La Galerie Pierre au prisme des lois de Vichy
Extrait du catalogue « L’Art en Guerre France 1938-1947 » de la splendide exposition au musée d’art moderne :
La géographie parisienne des galeries d’art dévoile une rive gauche assez peu représentée dans les années 1930 ; il faut reconnaitre qu’elle connut son apogée lors de la belle époque de Montparnasse, à l’aube des années 1920. Seuls quelques marchands de tableaux, pour la plupart d’art moderne, sont établis dans le 6 e arrondissement. Léopold Zborowski (1889- 1932), Katia Granoff (1895-1989) et Pierre Loeb (1897-1964) comptent parmi les plus prestigieux. Dès le milieu des années 1920, la jeune galerie Pierre, que Pierre Loeb a ouverte au 2, rue des Beaux-Arts, s’attache à promouvoir les recherches picturales des modernes. En 1939, elle présente des expositions du sérail de l’avant-garde, Picasso en tête, César Domela, Joan Miro, Henri Laurens et Wifredo Lam.

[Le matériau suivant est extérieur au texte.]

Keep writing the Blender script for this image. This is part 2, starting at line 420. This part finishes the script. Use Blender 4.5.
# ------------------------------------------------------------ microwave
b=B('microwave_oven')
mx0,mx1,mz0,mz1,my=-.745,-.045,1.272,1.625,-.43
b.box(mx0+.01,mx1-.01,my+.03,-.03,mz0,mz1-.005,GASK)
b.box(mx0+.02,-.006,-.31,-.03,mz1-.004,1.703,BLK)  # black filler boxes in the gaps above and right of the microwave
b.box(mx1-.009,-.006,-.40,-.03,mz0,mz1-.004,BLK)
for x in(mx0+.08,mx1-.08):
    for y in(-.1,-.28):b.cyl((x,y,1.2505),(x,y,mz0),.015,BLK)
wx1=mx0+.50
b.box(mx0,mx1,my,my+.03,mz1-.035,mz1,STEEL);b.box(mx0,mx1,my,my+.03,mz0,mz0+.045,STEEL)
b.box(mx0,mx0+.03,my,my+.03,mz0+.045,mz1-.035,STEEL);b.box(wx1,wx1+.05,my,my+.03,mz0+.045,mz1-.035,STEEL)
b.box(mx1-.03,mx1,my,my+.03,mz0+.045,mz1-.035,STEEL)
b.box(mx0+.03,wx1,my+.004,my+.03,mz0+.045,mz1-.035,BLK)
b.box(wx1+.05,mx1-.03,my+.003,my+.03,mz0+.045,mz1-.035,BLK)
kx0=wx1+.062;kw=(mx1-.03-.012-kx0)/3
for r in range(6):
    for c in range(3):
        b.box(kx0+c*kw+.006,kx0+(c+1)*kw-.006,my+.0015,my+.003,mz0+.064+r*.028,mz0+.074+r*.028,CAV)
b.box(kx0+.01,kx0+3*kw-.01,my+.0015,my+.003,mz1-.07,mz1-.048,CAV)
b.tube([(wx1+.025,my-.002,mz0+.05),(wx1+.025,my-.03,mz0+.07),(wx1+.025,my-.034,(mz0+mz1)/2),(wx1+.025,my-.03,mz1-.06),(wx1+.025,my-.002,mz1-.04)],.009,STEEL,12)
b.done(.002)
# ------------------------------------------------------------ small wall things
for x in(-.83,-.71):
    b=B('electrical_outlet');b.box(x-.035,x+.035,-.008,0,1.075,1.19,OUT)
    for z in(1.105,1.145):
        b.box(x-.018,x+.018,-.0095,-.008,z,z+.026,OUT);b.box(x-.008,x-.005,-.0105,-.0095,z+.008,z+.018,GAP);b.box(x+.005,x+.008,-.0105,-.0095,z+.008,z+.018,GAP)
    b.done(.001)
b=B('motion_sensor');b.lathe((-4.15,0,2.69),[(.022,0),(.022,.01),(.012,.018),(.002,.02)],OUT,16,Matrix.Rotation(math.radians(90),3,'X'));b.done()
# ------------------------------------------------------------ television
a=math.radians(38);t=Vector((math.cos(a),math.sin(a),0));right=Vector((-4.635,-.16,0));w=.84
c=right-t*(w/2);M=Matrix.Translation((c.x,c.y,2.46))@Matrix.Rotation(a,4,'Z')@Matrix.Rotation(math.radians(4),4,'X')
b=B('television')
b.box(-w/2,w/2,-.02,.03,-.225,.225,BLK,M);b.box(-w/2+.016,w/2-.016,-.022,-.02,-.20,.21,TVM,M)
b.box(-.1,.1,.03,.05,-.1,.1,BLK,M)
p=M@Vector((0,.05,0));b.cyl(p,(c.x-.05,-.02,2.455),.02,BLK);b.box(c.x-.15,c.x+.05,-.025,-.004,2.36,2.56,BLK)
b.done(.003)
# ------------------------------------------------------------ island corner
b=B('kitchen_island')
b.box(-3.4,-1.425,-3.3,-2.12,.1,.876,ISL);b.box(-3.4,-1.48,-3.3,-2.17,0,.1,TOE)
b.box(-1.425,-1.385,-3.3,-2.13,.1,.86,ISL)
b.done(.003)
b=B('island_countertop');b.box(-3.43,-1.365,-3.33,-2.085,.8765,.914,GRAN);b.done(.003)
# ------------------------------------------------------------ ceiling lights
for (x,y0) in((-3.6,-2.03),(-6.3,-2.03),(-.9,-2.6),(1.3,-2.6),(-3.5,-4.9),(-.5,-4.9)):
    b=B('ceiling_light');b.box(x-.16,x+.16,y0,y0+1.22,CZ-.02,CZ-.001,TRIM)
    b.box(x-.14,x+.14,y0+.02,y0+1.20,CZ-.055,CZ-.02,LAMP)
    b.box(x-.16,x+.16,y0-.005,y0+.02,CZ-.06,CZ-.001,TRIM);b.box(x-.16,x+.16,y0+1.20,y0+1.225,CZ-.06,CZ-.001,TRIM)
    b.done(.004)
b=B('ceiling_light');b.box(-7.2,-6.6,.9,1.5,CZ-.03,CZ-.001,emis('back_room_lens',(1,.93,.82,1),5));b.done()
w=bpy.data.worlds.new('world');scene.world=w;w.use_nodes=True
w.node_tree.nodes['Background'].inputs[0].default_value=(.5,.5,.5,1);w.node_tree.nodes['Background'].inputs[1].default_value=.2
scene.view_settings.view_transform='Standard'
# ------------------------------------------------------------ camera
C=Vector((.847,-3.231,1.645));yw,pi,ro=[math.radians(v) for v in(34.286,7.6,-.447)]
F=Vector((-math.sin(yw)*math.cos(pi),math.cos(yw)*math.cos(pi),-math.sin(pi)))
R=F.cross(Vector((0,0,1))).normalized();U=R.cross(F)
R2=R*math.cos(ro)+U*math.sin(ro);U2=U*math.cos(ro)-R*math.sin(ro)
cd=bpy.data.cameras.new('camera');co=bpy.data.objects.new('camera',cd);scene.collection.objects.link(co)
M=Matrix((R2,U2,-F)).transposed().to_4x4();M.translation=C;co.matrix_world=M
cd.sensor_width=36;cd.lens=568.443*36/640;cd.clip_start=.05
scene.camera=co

Les lois d’exclusion mises en place dès octobre 1940 par le gouvernement de Vichy, en particulier la législation sur l’aryanisation économique, obligent les marchands juifs, soit à cesser leurs activités, soit à confier leurs galeries à des prête-noms, soit encore à brader leur commerce. Pierre Loeb, juif, est ainsi « invité » par un administrateur provisoire à céder la galerie Pierre le 23 mai 1941 à son confrère Georges Aubry. L’affaire a-t-elle été entendue entre les deux marchands ? On peut l’imaginer. Néanmoins, c’est la mort dans l’âme que Pierre Loeb se part à Cuba, afin de mettre les siens à l’abri des dangers de l’Occupation. Lors de la Libération, Georges Aubry se montre peu enclin à honorer le contrat moral qui stipule la restitution, à l’issue de la guerre, de la galerie Pierre à son ancien propriétaire. Pierre Loeb de retour de la Havane, confie à son ami Picasso les difficultés qu’il rencontre quant à la reprise de la galerie Pierre. Picasso se fend alors d’un appel à Georges Aubry, qu’il connait bien, pour lui annoncer d’un ton laconique : « Pierre est revenu, il reprend la galerie [1]». La chance de Pierre Loeb est qu’en 1945, aucun galeriste de la place de Paris ne peut contrarier le « maître » sans risquer de voir compromise à tout jamais son activité commerciale dans la capitale française comme sur la scène internationale.
Le nom de Georges Aubry figure à maintes reprises dans les dossiers « MNR » du site Rose Valland[2] ; il a vendu, pendant la guerre, des tableaux à la Städtische Galerie de Francfort et au Museum Folkwang d’Essen. Toutefois, à l’instar de quelques confrères, il supportera sans trop de dommages l’épuration du marché de l’art parisien.
Emmanuelle Polack
[1] Entretien le 27 février 2009 avec Albert Loeb, fils de Pierre Loeb.